> Dataset section
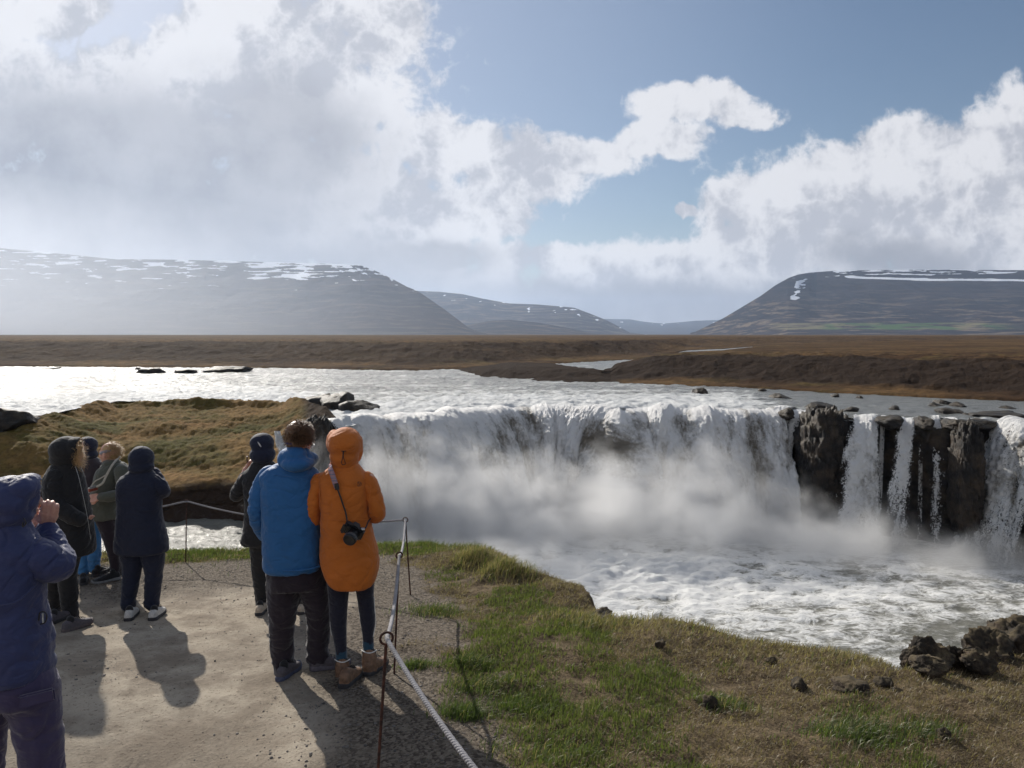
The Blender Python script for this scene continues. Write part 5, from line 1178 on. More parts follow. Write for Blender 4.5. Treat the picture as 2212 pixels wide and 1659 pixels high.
ribbon('strap_end', [m.p(726.5, 1044, -.160), m.p(729, 1058, -.162)], 0.030, 0.004, BLACKP, cam_o, cb)
ribbon('strap', [m.p(729, 1056, -.162), m.p(735, 1072, -.162), m.p(741, 1090, -.160), m.p(747, 1108, -.158), m.p(750, 1126, -.165)], 0.011, 0.003, BLACKP, cam_o, cb)
ribbon('strap', [m.p(784, 1146, -.18), m.p(791, 1138, -.175), m.p(796, 1126, -.14), m.p(801, 1120, -.08)], 0.010, 0.003, BLACKP, cam_o, cb)

# ---------------------------------------------------------------- dark figure left of the blue jacket, holding up a phone
m = Person(7.2, 600, 1322, 'person in black hooded jacket holding up a phone, half hidden behind the blue jacket')
LL = [(569, 1175, 0, 30), (566, 1230, 0, 22), (566, 1280, 0, 17), (569, 1310, 0, 14)]
RL = [(620, 1175, .1, 30), (636, 1230, .1, 22), (645, 1280, .1, 16), (650, 1312, .1, 13)]
m.head(567, 968, 0.03, 0.2); m.skin.append(m.tube([(567, 990, 0, 12), (572, 1020, 0, 12)]))
m.skin.append(m.loft([(585, 1180, 40, .11, 0), (583, 1100, 36, .10, 0), (578, 1040, 38, .10, 0), (575, 1015, 28, .08, 0)]))
m.leg(LL); m.leg(RL); m.foot_skin((560, 1330), (578, 1310)); m.foot_skin((647, 1327), (664, 1318))
m.skin.append(m.tube([(530, 1030, 0, 11), (510, 1068, .02, 9), (518, 1050, .22, 8), (531, 1014, .34, 7)])); m.hand(m.p(531, 1014, .34), m.p(535, 1002, .35), (-1, -.3, .1), 1.2)
m.skin.append(m.tube([(622, 1030, 0, 11), (640, 1070, .02, 9), (600, 1050, .25, 8), (560, 1010, .38, 7)])); m.hand(m.p(560, 1010, .38), m.p(556, 1000, .38), (1, -.3, .1), 1.2, flip=-1)
m.body(0.008)
m.part('trousers', [m.loft([(592, 1160, 42, .13, 0), (592, 1195, 43, .13, 0)]), m.tube(LL), m.tube(RL)], C_BLACK, folds=(0.008, 9), seed=23)
j = m.part('jacket', [m.loft([(581, 1175, 58, .15, 0), (581, 1164, 60, .165, 0), (583, 1120, 54, .16, 0), (582, 1080, 53, .155, 0), (576, 1045, 52, .15, 0), (573, 1024, 48, .13, 0), (570, 1008, 30, .10, 0), (567, 998, 22, .09, 0)]),
     m.tube([(536, 1032, 0, 17), (519, 1055, .0, 15.5), (511, 1070, .05, 14), (515, 1062, .18, 13), (527, 1030, .30, 11)]), m.tube([(612, 1032, 0, 17), (630, 1060, 0, 15), (610, 1060, .2, 13), (575, 1025, .32, 11)])], C_BLACK, folds=(0.007, 7), seed=25)
m.part('hood', [m.ell(566, 958, 0, 26, .12, 23), m.ell(567, 982, -.01, 27.5, .12, 22)], C_NAVY, j, 0.010, 3, (0.004, 9), 27, post=hollow(m, m.p(567, 965, .03), (0, 1, 0), .08, .06, .11))
m.cord('hood_toggle', [(557, 955, -.125), (560, 958, -.127), (564, 965, -.125), (561.5, 963, -.127), (558, 957, -.127)], 0.003, METAL_W, j)
m.shoe((558, 1331), (579, 1308), BEIGE, lacecol=CORD); m.shoe((646, 1328), (666, 1319), BEIGE, lacecol=CORD)
ph = bpy.data.objects.new('phone', None); col.objects.link(ph); ph.location = m.p(534, 1001, .36); tag(ph, 'dark red phone held up in the raised left hand of the black jacket', 'phone')
bev_box('case', (-.004, -.038, -.072), (.004, .038, .072), mat_plain('dark_red_case', (0.10, 0.02, 0.02), 0.5), ph, .003, Matrix.Rotation(0.4, 4, 'Z')); bev_box('screen', (-.0052, -.034, -.066), (-.0042, .034, .066), GLASS, ph, .0004, Matrix.Rotation(0.4, 4, 'Z'))

# ---------------------------------------------------------------- woman in the long dark navy coat, white shoes
m = Person(7.12, 308, 1330, 'person in knee length navy coat and hood with light grey shoes, seen from behind')
LL = [(286, 1185, 0, 27), (285, 1230, 0, 20), (280, 1275, 0, 16.5), (277, 1303, 0, 14)]
RL = [(330, 1185, 0, 27), (332, 1240, 0, 19), (329, 1280, 0, 16.5), (328, 1301, 0, 14)]
m.head(306, 992, 0.03, -0.2); m.skin.append(m.tube([(306, 1010, 0, 12), (304, 1035, 0, 12)]))
m.skin.append(m.loft([(306, 1180, 36, .11, 0), (302, 1100, 32, .10, 0), (301, 1060, 36, .10, 0), (302, 1032, 28, .08, 0)]))
m.leg(LL); m.leg(RL); m.foot_skin((278, 1338), (297, 1318)); m.foot_skin((330, 1337), (355, 1318))
m.skin.append(m.tube([(336, 1040, 0, 10), (352, 1062, .04, 9), (345, 1045, .26, 8), (325, 1005, .36, 7)])); m.hand(m.p(325, 1005, .36), m.p(321, 996, .37), (1, -.3, .1), 1.2, flip=-1)
m.skin.append(m.tube([(268, 1040, 0, 10), (264, 1070, .06, 9), (275, 1050, .26, 8), (296, 1005, .36, 7)])); m.hand(m.p(296, 1005, .36), m.p(299, 996, .37), (-1, -.3, .1), 1.2)
m.body(0.009)
m.part('trousers', [m.loft([(307, 1165, 38, .12, 0), (307, 1195, 40, .12, 0)]), m.tube(LL), m.tube(RL), m.tube([(277, 1298, 0, 16), (277, 1306, 0, 16.5)]), m.tube([(328, 1296, 0, 16), (328, 1304, 0, 16.5)])], C_NAVY, folds=(0.007, 9), seed=33)
j = m.part('coat', [m.loft([(306, 1192, 55, .16, 0), (306, 1183, 57, .17, 0), (304, 1150, 53, .165, 0), (302, 1115, 47, .155, 0), (301, 1085, 46, .15, 0), (300, 1055, 47, .15, 0), (300, 1038, 44, .13, 0), (303, 1024, 30, .10, 0), (305, 1014, 21, .09, 0)]),
     m.tube([(330, 1040, 0, 16.5), (346, 1052, .0, 16), (352, 1062, .06, 15), (350, 1050, .2, 13), (335, 1020, .32, 10.5)]), m.tube([(272, 1042, 0, 16), (268, 1062, .02, 15), (271, 1062, .1, 14), (280, 1040, .25, 12), (292, 1018, .33, 10)])], C_NAVY, folds=(0.006, 7), seed=35, voxel=.010)
m.part('hood', [m.ell(305, 990, 0, 26, .125, 27), m.ell(305, 1008, -.01, 26.5, .115, 18)], C_NAVY, j, 0.010, 3, (0.004, 9), 37, post=hollow(m, m.p(305, 992, .03), (.2, .98, 0), .08, .06, .11))
m.cord('vent_piping', [(249, 1192, -.06), (252, 1165, -.06), (256, 1130, -.06), (259, 1095, -.06)], 0.0022, METAL_W, j)
m.cord('waist_seam', [(260, 1098, -.08), (280, 1103, -.14), (302, 1104, -.158), (325, 1103, -.14), (344, 1098, -.08)], 0.003, C_NAVY, j)
m.shoe((276, 1340), (297, 1317), LTGREY, RUBBER, lacecol=CORD, wide=1.05); m.shoe((327, 1339), (356, 1318), LTGREY, RUBBER, lacecol=CORD, wide=1.05)

# ---------------------------------------------------------------- woman in the long black coat, fair hair
m = Person(6.95, 140, 1350, 'person in long black hooded coat with blonde hair blowing out of the hood')
LL = [(126, 1185, .1, 24), (119, 1240, .12, 17), (118, 1290, .13, 14.5), (117, 1322, .13, 12.5)]
RL = [(150, 1185, 0, 26), (146, 1235, 0, 20), (149, 1285, 0, 18.5), (152, 1322, 0, 14.5)]
m.head(150, 980, 0.0, -1.25); m.skin.append(m.tube([(146, 1000, 0, 12), (142, 1022, 0, 13)]))
m.skin.append(m.loft([(150, 1180, 32, .11, 0), (146, 1100, 30, .10, 0), (138, 1050, 32, .11, 0), (138, 1020, 26, .09, 0)], yaw=-.9))
m.leg(LL); m.leg(RL); m.foot_skin((110, 1348), (135, 1336)); m.foot_skin((140, 1364), (200, 1346))
m.skin.append(m.tube([(118, 1032, -.1, 12), (120, 1080, -.1, 10), (165, 1110, -.08, 9), (178, 1120, -.03, 8)])); m.hand(m.p(178, 1120, -.03), m.p(185, 1123, 0), (0, -1, 0), 1)
m.skin.append(m.tube([(152, 1032, .16, 12), (165, 1080, .18, 10), (180, 1120, .1, 8)])); m.hand(m.p(180, 1120, .1), m.p(186, 1126, .1), (0, 1, 0), 1, flip=-1)
m.body()
m.part('trousers', [m.loft([(140, 1165, 36, .13, .05), (140, 1195, 36, .13, .05)]), m.tube(LL), m.tube(RL), m.tube([(151, 1305, 0, 16), (153, 1326, 0, 16)])], C_BLACK, folds=(0.009, 9), seed=43)
j = m.part('coat', [m.loft([(157, 1196, 40, .20, 0), (156, 1180, 43, .21, 0), (152, 1140, 43, .20, 0), (147, 1100, 42, .19, 0), (140, 1060, 41, .18, 0), (137, 1035, 40, .16, 0), (139, 1015, 32, .13, 0), (142, 1000, 24, .11, 0)]),
     m.tube([(122, 1030, -.10, 20), (117, 1060, -.14, 21), (126, 1092, -.16, 19), (150, 1112, -.16, 17), (172, 1122, -.12, 15)]), m.tube([(150, 1035, .14, 18), (165, 1080, .16, 16), (178, 1118, .1, 14)])], C_BLACK, folds=(0.008, 6.5), seed=45, voxel=.011)
fwh = np.array([0.95, 0.30, -.05]); fwh /= np.linalg.norm(fwh)
m.part('hood', [m.ell(143, 973, 0, 34, .145, 31), m.ell(141, 992, 0, 31, .13, 19), m.ell(163, 966, 0, 20, .12, 22)], C_BLACK, j, 0.010, 3, (0.005, 9), 47, post=hollow(m, m.p(146, 975, 0), fwh, .105, .09, .13))
m.cord('zip', [(163, 1008, -.11), (170, 1030, -.13), (177, 1060, -.13), (184, 1092, -.13), (191, 1130, -.13), (196, 1165, -.12)], 0.0013, METAL_W, j)
rg = np.random.RandomState(8); n = 800
rt = np.array([m.p(*a) for a in zip(rg.uniform(158, 170, n), rg.uniform(954, 1000, n), rg.uniform(-.09, .12, n))])
strands('hair', rt, np.stack([rg.normal(.6, .35, n), rg.normal(-.1, .5, n), rg.normal(-.55, .7, n)], -1), 0.085, 0.018, 0.0009, HAIR_BL, m.root, 0.25, 8, 10)
m.shoe((136, 1366), (209, 1344), GREY_SH, mat_plain('taupe_sole', (0.10, 0.08, 0.08), 0.8)); m.shoe((105, 1350), (133, 1338), GREY_SH)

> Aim
Please reproduce the listing exactly from its opening line through the line that contains "0.010, 0.003, BLACKP, cam_o, cb)", both included, with all pictures omitted.

> Reply to the exercise
The Blender Python script for this scene continues. Write part 5, from line 1178 on. More parts follow. Write for Blender 4.5. Treat the picture as 2212 pixels wide and 1659 pixels high.
ribbon('strap_end', [m.p(726.5, 1044, -.160), m.p(729, 1058, -.162)], 0.030, 0.004, BLACKP, cam_o, cb)
ribbon('strap', [m.p(729, 1056, -.162), m.p(735, 1072, -.162), m.p(741, 1090, -.160), m.p(747, 1108, -.158), m.p(750, 1126, -.165)], 0.011, 0.003, BLACKP, cam_o, cb)
ribbon('strap', [m.p(784, 1146, -.18), m.p(791, 1138, -.175), m.p(796, 1126, -.14), m.p(801, 1120, -.08)], 0.010, 0.003, BLACKP, cam_o, cb)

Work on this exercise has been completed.